**Exercise details**
Write out the entire listing below exactly as it appears, minus any pictures.

**Material**
▬▬▬▬▬▬

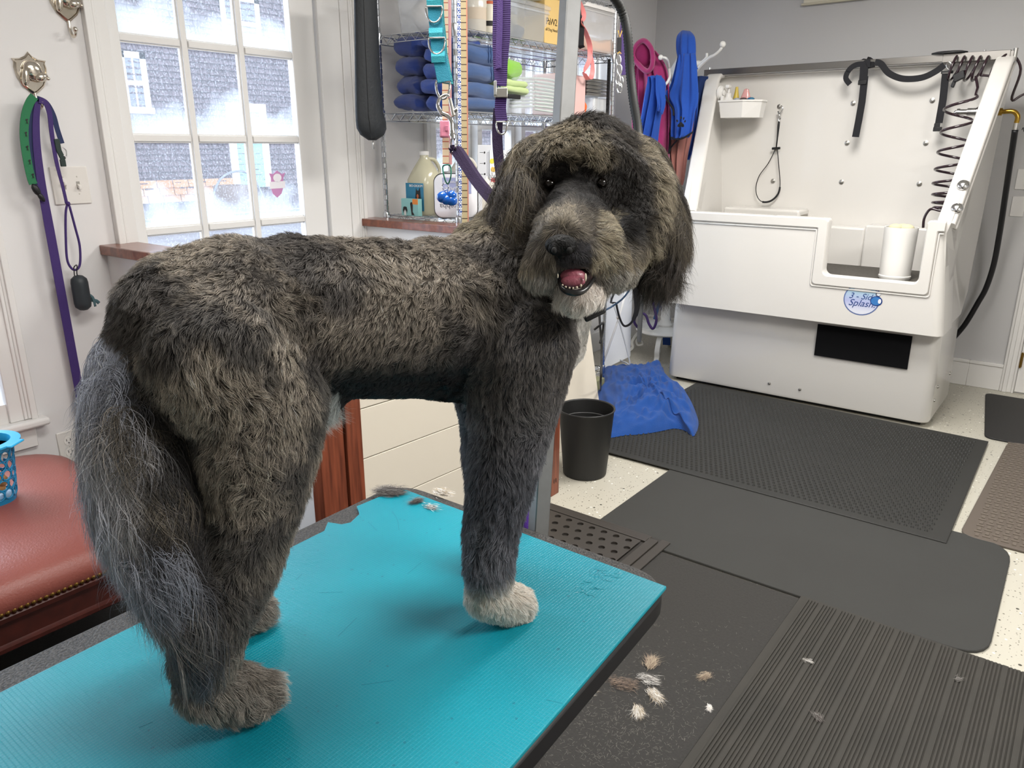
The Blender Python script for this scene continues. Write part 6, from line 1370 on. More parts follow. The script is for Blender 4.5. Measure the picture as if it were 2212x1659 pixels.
# black hanging umbrella-like case left of the rack
BX = -2.68
hb = thing('hanging_case', 'long black fabric case with zipper hanging between the door and rack', 'case', at(800, 150, X=BX))
rows_ = [(766, 812, -20), (767, 816, 60), (768, 820, 160), (769, 826, 240), (770, 832, 262), (772, 833, 278), (780, 828, 292), (796, 812, 303)]
b = B(); rings = []
for xl, xr, y in rows_:
    a = at(xl, y, X=BX); c = at(xr, y, X=BX); zc = (a.z+c.z)/2; m_ = (a+c)/2; hw = (c-a).length/2
    rings.append([(m_.x+.045*math.sin(t)*(hw/.12), m_.y+hw*math.cos(t), zc) for t in [2*PI*i/20 for i in range(20)]])
loft(b, rings); link('case_body', b, mat('black_nylon', '1e2226', .6, bump=(60, .5)), hb, smooth=70)
b = B(); tube(b, [at(x, y, X=BX+.048) for x, y in ((785, -20), (790, 120), (796, 250), (803, 300))], .0025, 6); link('zipper_seam', b, mat('dark_seam', '0b0c0e', .5), hb)
b = B(); tube(b, [at(806, 304, X=BX+.01), at(807, 322, X=BX+.01)], .003, 6); link('zipper_pull', b, M_steel, hb, smooth=True)

# ---------------------------------------------------------------- wall hooks, leashes, switch, outlet
M_nick = mat('polished_nickel', 'd6cdbf', .16, 1)
def shield_hook(yc, zc, label, sc=1.0):
    r = thing('shield_hook', label, 'hook', (WX, yc, zc)); s = .062*sc
    out = [(-1.0, .78), (-.92, .62), (-.98, .3), (-.9, -.3), (-.62, -.85), (-.2, -1.22), (0, -1.35), (.2, -1.22), (.62, -.85), (.9, -.3), (.98, .3), (.92, .62), (1.0, .78), (.55, .82), (.22, .98), (0, 1.25), (-.22, .98), (-.55, .82)]
    b = B(); rings = []
    for f, x in ((1, .0), (1.0, .006), (.9, .011), (.86, .008)): rings.append([(WX+x, yc+u*s*f, zc+v*s*f) for u, v in out])
    loft(b, rings); link('plate', b, M_nick, r, smooth=30)
    b = B(); q = Matrix.Rotation(.3, 3, 'X'); ball(b, (WX+.014, yc+.002, zc+.005), (.018, .030, .034), 3, q); ball(b, (WX+.024, yc+.022, zc-.014), (.014, .022, .015), 3, q); ball(b, (WX+.014, yc-.022, zc-.012), (.012, .013, .034), 3, Matrix.Rotation(-.25, 3, 'X')); ball(b, (WX+.030, yc+.040, zc-.018), (.006, .006, .006), 2); link('dog_head', b, M_nick, r, smooth=True)
    b = B(); tube(b, smooth_path([(WX+.006, yc, zc-.075*sc), (WX+.010, yc, zc-.11*sc), (WX+.022, yc, zc-.135*sc), (WX+.042, yc, zc-.13*sc), (WX+.046, yc, zc-.115*sc)], 6), .0048, 10); ball(b, (WX+.046, yc, zc-.112*sc), .009, 2); link('hook', b, M_nick, r, smooth=True)
    return r
h1 = shield_hook(1.198, 1.742, 'nickel shield hook with dog head, lower one carrying the leashes', .84)
h2 = shield_hook(1.345, 1.985, 'nickel shield hook with dog head, empty one cut by the top of the picture', .88)
LX = WX+.045
def Wp(x, y, o=0.0): return at(x, y, X=LX+o)
gc = thing('green_collar', 'green and navy patterned dog collar hanging over the shield hook', 'collar', Wp(75, 215))
b = B(); ribbon(b, smooth_path([Wp(74, 208, .01), Wp(64, 222, .01), Wp(55, 250, .01), Wp(52, 290, .01), Wp(57, 335, .01), Wp(66, 380, .01), Wp(72, 398, .01)], 6), .026, .003, Y1); link('green_band', b, mat('green_webbing', '27724a', .7, bump=(600, .4)), gc)
b = B(); ribbon(b, smooth_path([Wp(78, 212), Wp(68, 240), Wp(66, 290), Wp(72, 350), Wp(82, 400)], 6), .022, .003, Y1); link('navy_band', b, mat('navy_webbing', '1f2a52', .7), gc)
b = B(); ribbon(b, smooth_path([Wp(80, 212), Wp(100, 222), Wp(115, 248), Wp(124, 280), Wp(134, 310)], 6), .016, .003, Y1); link('navy_band', b, mat('navy_webbing'), gc)
for k, (x, y) in enumerate(((58, 262), (56, 290), (59, 320), (64, 350), (71, 380))):
    b = B(); c = Wp(x, y, .013); prism(b, [c+Vector((0, u*.005, v*.008)) for u, v in ((-1, -1), (-.2, -.6), (-.1, .2), (-.8, .6), (.2, 1), (1, .9), (.4, .1), (.6, -1), (0, -.7))], (.0006, 0, 0)); link('print_motif', b, M_black, gc)
b = B(); q1 = Wp(78, 410, .012); ball(b, q1, (.008, .012, .022), 2, Matrix.Rotation(.4, 3, 'X')); ball(b, q1+Vector((0, .012, -.025)), (.007, .009, .018), 2, Matrix.Rotation(.5, 3, 'X')); link('buckle', b, M_black, gc, smooth=True)
b = B(); ribbon(b, [Wp(122, 300, .01), Wp(127, 325, .01), Wp(137, 345, .01)], .018, .006, Y1); obox(b, Wp(136, 352, .01), (.004, 0, 0), (0, .009, 0), (0, 0, .012)); link('buckle_end', b, mat('dark_green_webbing', '1d2f2a', .5), gc, bevel=.002)
b = B(); tube(b, smooth_path([Wp(136, 318, .012), Wp(143, 326, .012), Wp(143, 340, .012), Wp(137, 335, .012)], 4), .002, 6); link('ring', b, M_chrome, gc, smooth=True)
pl = thing('purple_leash', 'long purple leash hanging from the lower shield hook to the bench', 'leash', Wp(120, 500))
b = B(); ribbon(b, smooth_path([Wp(82, 220, .004), Wp(78, 260, .004), Wp(80, 320, .004), Wp(90, 400, .002), Wp(108, 500), Wp(130, 620), Wp(152, 740), Wp(172, 850), Wp(186, 935), Wp(192, 990)], 6), [.018+.012*min(1, i/24) for i in range(55)], .0025, Y1); link('webbing', b, mat('leash_purple', '3b2566', .65, bump=(600, .4)), pl)
b = B(); ribbon(b, smooth_path([Wp(84, 216, .008), Wp(98, 222, .008), Wp(107, 245, .008), Wp(112, 290, .008), Wp(122, 350, .008), Wp(136, 405, .008), Wp(144, 440, .008)], 6), [.020-.010*min(1, i/30) for i in range(37)], .003, Y1); link('handle_strap', b, mat('leash_purple'), pl)
b = B(); tube(b, smooth_path([Wp(146, 440, .01), Wp(142, 460, .01), Wp(142, 510, .01), Wp(145, 560, .01), Wp(155, 580, .01), Wp(166, 582, .01), Wp(173, 568, .01), Wp(172, 530, .01), Wp(162, 490, .01), Wp(150, 445, .01)], 6), .0042, 8, closed=True); link('cord_loop', b, mat('leash_purple'), pl, smooth=True)
b = B(); ball(b, Wp(147, 440, .012), (.006, .008, .008), 2); link('knot', b, mat('leash_purple'), pl, smooth=True)
pd = thing('waste_bag_pod', 'dark capsule bag dispenser clipped to the purple leash loop', 'dispenser', Wp(175, 632))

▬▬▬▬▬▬

**Response to the task**
The Blender Python script for this scene continues. Write part 6, from line 1370 on. More parts follow. The script is for Blender 4.5. Measure the picture as if it were 2212x1659 pixels.
# black hanging umbrella-like case left of the rack
BX = -2.68
hb = thing('hanging_case', 'long black fabric case with zipper hanging between the door and rack', 'case', at(800, 150, X=BX))
rows_ = [(766, 812, -20), (767, 816, 60), (768, 820, 160), (769, 826, 240), (770, 832, 262), (772, 833, 278), (780, 828, 292), (796, 812, 303)]
b = B(); rings = []
for xl, xr, y in rows_:
    a = at(xl, y, X=BX); c = at(xr, y, X=BX); zc = (a.z+c.z)/2; m_ = (a+c)/2; hw = (c-a).length/2
    rings.append([(m_.x+.045*math.sin(t)*(hw/.12), m_.y+hw*math.cos(t), zc) for t in [2*PI*i/20 for i in range(20)]])
loft(b, rings); link('case_body', b, mat('black_nylon', '1e2226', .6, bump=(60, .5)), hb, smooth=70)
b = B(); tube(b, [at(x, y, X=BX+.048) for x, y in ((785, -20), (790, 120), (796, 250), (803, 300))], .0025, 6); link('zipper_seam', b, mat('dark_seam', '0b0c0e', .5), hb)
b = B(); tube(b, [at(806, 304, X=BX+.01), at(807, 322, X=BX+.01)], .003, 6); link('zipper_pull', b, M_steel, hb, smooth=True)

# ---------------------------------------------------------------- wall hooks, leashes, switch, outlet
M_nick = mat('polished_nickel', 'd6cdbf', .16, 1)
def shield_hook(yc, zc, label, sc=1.0):
    r = thing('shield_hook', label, 'hook', (WX, yc, zc)); s = .062*sc
    out = [(-1.0, .78), (-.92, .62), (-.98, .3), (-.9, -.3), (-.62, -.85), (-.2, -1.22), (0, -1.35), (.2, -1.22), (.62, -.85), (.9, -.3), (.98, .3), (.92, .62), (1.0, .78), (.55, .82), (.22, .98), (0, 1.25), (-.22, .98), (-.55, .82)]
    b = B(); rings = []
    for f, x in ((1, .0), (1.0, .006), (.9, .011), (.86, .008)): rings.append([(WX+x, yc+u*s*f, zc+v*s*f) for u, v in out])
    loft(b, rings); link('plate', b, M_nick, r, smooth=30)
    b = B(); q = Matrix.Rotation(.3, 3, 'X'); ball(b, (WX+.014, yc+.002, zc+.005), (.018, .030, .034), 3, q); ball(b, (WX+.024, yc+.022, zc-.014), (.014, .022, .015), 3, q); ball(b, (WX+.014, yc-.022, zc-.012), (.012, .013, .034), 3, Matrix.Rotation(-.25, 3, 'X')); ball(b, (WX+.030, yc+.040, zc-.018), (.006, .006, .006), 2); link('dog_head', b, M_nick, r, smooth=True)
    b = B(); tube(b, smooth_path([(WX+.006, yc, zc-.075*sc), (WX+.010, yc, zc-.11*sc), (WX+.022, yc, zc-.135*sc), (WX+.042, yc, zc-.13*sc), (WX+.046, yc, zc-.115*sc)], 6), .0048, 10); ball(b, (WX+.046, yc, zc-.112*sc), .009, 2); link('hook', b, M_nick, r, smooth=True)
    return r
h1 = shield_hook(1.198, 1.742, 'nickel shield hook with dog head, lower one carrying the leashes', .84)
h2 = shield_hook(1.345, 1.985, 'nickel shield hook with dog head, empty one cut by the top of the picture', .88)
LX = WX+.045
def Wp(x, y, o=0.0): return at(x, y, X=LX+o)
gc = thing('green_collar', 'green and navy patterned dog collar hanging over the shield hook', 'collar', Wp(75, 215))
b = B(); ribbon(b, smooth_path([Wp(74, 208, .01), Wp(64, 222, .01), Wp(55, 250, .01), Wp(52, 290, .01), Wp(57, 335, .01), Wp(66, 380, .01), Wp(72, 398, .01)], 6), .026, .003, Y1); link('green_band', b, mat('green_webbing', '27724a', .7, bump=(600, .4)), gc)
b = B(); ribbon(b, smooth_path([Wp(78, 212), Wp(68, 240), Wp(66, 290), Wp(72, 350), Wp(82, 400)], 6), .022, .003, Y1); link('navy_band', b, mat('navy_webbing', '1f2a52', .7), gc)
b = B(); ribbon(b, smooth_path([Wp(80, 212), Wp(100, 222), Wp(115, 248), Wp(124, 280), Wp(134, 310)], 6), .016, .003, Y1); link('navy_band', b, mat('navy_webbing'), gc)
for k, (x, y) in enumerate(((58, 262), (56, 290), (59, 320), (64, 350), (71, 380))):
    b = B(); c = Wp(x, y, .013); prism(b, [c+Vector((0, u*.005, v*.008)) for u, v in ((-1, -1), (-.2, -.6), (-.1, .2), (-.8, .6), (.2, 1), (1, .9), (.4, .1), (.6, -1), (0, -.7))], (.0006, 0, 0)); link('print_motif', b, M_black, gc)
b = B(); q1 = Wp(78, 410, .012); ball(b, q1, (.008, .012, .022), 2, Matrix.Rotation(.4, 3, 'X')); ball(b, q1+Vector((0, .012, -.025)), (.007, .009, .018), 2, Matrix.Rotation(.5, 3, 'X')); link('buckle', b, M_black, gc, smooth=True)
b = B(); ribbon(b, [Wp(122, 300, .01), Wp(127, 325, .01), Wp(137, 345, .01)], .018, .006, Y1); obox(b, Wp(136, 352, .01), (.004, 0, 0), (0, .009, 0), (0, 0, .012)); link('buckle_end', b, mat('dark_green_webbing', '1d2f2a', .5), gc, bevel=.002)
b = B(); tube(b, smooth_path([Wp(136, 318, .012), Wp(143, 326, .012), Wp(143, 340, .012), Wp(137, 335, .012)], 4), .002, 6); link('ring', b, M_chrome, gc, smooth=True)
pl = thing('purple_leash', 'long purple leash hanging from the lower shield hook to the bench', 'leash', Wp(120, 500))
b = B(); ribbon(b, smooth_path([Wp(82, 220, .004), Wp(78, 260, .004), Wp(80, 320, .004), Wp(90, 400, .002), Wp(108, 500), Wp(130, 620), Wp(152, 740), Wp(172, 850), Wp(186, 935), Wp(192, 990)], 6), [.018+.012*min(1, i/24) for i in range(55)], .0025, Y1); link('webbing', b, mat('leash_purple', '3b2566', .65, bump=(600, .4)), pl)
b = B(); ribbon(b, smooth_path([Wp(84, 216, .008), Wp(98, 222, .008), Wp(107, 245, .008), Wp(112, 290, .008), Wp(122, 350, .008), Wp(136, 405, .008), Wp(144, 440, .008)], 6), [.020-.010*min(1, i/30) for i in range(37)], .003, Y1); link('handle_strap', b, mat('leash_purple'), pl)
b = B(); tube(b, smooth_path([Wp(146, 440, .01), Wp(142, 460, .01), Wp(142, 510, .01), Wp(145, 560, .01), Wp(155, 580, .01), Wp(166, 582, .01), Wp(173, 568, .01), Wp(172, 530, .01), Wp(162, 490, .01), Wp(150, 445, .01)], 6), .0042, 8, closed=True); link('cord_loop', b, mat('leash_purple'), pl, smooth=True)
b = B(); ball(b, Wp(147, 440, .012), (.006, .008, .008), 2); link('knot', b, mat('leash_purple'), pl, smooth=True)
pd = thing('waste_bag_pod', 'dark capsule bag dispenser clipped to the purple leash loop', 'dispenser', Wp(175, 632))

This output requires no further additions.